The order was issued by the President shortly after 57 innocent civilians, including 30 journalists, were massacred in Maguindanao on Nov. 30. The President created a commission to study and recommend measures on the disbanding and disarming of an estimated 130 private armies.

Pimentel said the alarming wave of election-related in various parts of the country would indicate that law enforcement agencies have fallen short of their duty to confiscate loose firearm and to dismantle private armies of political warlords.

He said this has aroused suspicion that the powers-that-be are coddling political warlords allied with them who are maintaining goons to harass and terrorize their political opponents.

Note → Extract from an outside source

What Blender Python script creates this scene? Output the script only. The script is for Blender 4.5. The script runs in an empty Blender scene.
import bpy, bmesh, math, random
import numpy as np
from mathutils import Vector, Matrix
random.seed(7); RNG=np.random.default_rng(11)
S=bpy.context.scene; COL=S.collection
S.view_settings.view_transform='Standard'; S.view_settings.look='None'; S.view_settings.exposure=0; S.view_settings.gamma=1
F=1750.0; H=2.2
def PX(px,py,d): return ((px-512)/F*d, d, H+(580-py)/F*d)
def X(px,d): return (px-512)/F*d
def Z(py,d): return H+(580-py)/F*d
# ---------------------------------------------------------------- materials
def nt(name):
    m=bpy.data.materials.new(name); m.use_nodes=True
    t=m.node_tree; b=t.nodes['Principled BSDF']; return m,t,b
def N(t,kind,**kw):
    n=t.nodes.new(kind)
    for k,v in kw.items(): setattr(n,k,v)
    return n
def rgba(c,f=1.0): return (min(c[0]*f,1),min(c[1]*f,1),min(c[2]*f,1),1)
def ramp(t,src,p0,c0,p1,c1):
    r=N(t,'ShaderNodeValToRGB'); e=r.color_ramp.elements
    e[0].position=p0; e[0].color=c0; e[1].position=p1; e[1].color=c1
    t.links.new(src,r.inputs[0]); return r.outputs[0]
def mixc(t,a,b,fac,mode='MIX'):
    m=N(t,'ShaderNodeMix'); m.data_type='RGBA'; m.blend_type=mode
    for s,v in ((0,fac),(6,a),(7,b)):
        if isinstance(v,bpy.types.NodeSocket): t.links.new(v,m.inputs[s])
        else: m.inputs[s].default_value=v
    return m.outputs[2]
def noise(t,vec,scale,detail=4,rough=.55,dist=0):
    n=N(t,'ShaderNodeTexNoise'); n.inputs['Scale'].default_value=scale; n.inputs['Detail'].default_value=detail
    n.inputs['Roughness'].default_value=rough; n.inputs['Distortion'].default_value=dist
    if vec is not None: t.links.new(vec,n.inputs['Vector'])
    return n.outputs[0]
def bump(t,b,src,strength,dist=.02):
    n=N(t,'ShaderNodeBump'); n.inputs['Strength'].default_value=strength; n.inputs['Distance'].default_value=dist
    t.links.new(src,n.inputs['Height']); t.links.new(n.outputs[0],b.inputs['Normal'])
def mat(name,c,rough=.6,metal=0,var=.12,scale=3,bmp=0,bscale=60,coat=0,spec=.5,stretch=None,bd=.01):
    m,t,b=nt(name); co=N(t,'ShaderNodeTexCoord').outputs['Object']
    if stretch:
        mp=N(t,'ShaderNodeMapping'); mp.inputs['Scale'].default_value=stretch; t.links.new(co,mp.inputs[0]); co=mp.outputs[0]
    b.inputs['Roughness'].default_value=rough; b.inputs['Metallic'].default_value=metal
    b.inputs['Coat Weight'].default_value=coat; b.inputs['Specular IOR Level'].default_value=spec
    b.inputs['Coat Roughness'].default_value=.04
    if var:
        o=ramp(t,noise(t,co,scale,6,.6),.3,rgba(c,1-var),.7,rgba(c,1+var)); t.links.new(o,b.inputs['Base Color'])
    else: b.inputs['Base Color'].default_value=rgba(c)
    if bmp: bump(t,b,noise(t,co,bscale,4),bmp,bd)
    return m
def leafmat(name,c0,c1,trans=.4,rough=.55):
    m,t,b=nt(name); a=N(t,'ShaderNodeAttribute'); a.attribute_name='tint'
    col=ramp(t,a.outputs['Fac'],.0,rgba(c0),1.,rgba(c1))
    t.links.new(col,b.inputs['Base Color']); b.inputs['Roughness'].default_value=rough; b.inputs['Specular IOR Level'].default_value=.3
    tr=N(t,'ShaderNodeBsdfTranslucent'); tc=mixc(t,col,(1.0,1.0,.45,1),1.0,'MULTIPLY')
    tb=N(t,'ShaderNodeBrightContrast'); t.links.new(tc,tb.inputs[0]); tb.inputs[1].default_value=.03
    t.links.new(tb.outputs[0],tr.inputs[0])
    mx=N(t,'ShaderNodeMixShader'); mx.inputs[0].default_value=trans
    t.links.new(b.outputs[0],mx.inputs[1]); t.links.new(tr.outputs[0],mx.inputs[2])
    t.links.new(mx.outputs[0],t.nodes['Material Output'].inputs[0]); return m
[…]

Pimentel expressed alarm over the decision of the Department of Justice to drop murder charges against Zaldy Ampatuan, the suspended governor of the Autonomous Region in Muslim Mindanao, and his cousin, Akmad Ampatuan, former vice governor of Maguindanao, in connection with the Nov. 23 carnage.

He said that while the government prosecutors may be correct to drop the two Ampatuans from the list of accused, it would stir a storm of protest, particularly from the families of the victims and the political rivals of the Ampatuan dynasty.

"I fear that the DOJ decision would only add to the political tension in Maguindanao which may affect efforts to prevent fraud that had been the bane of every election in that trouble-prone province," Pimentel said.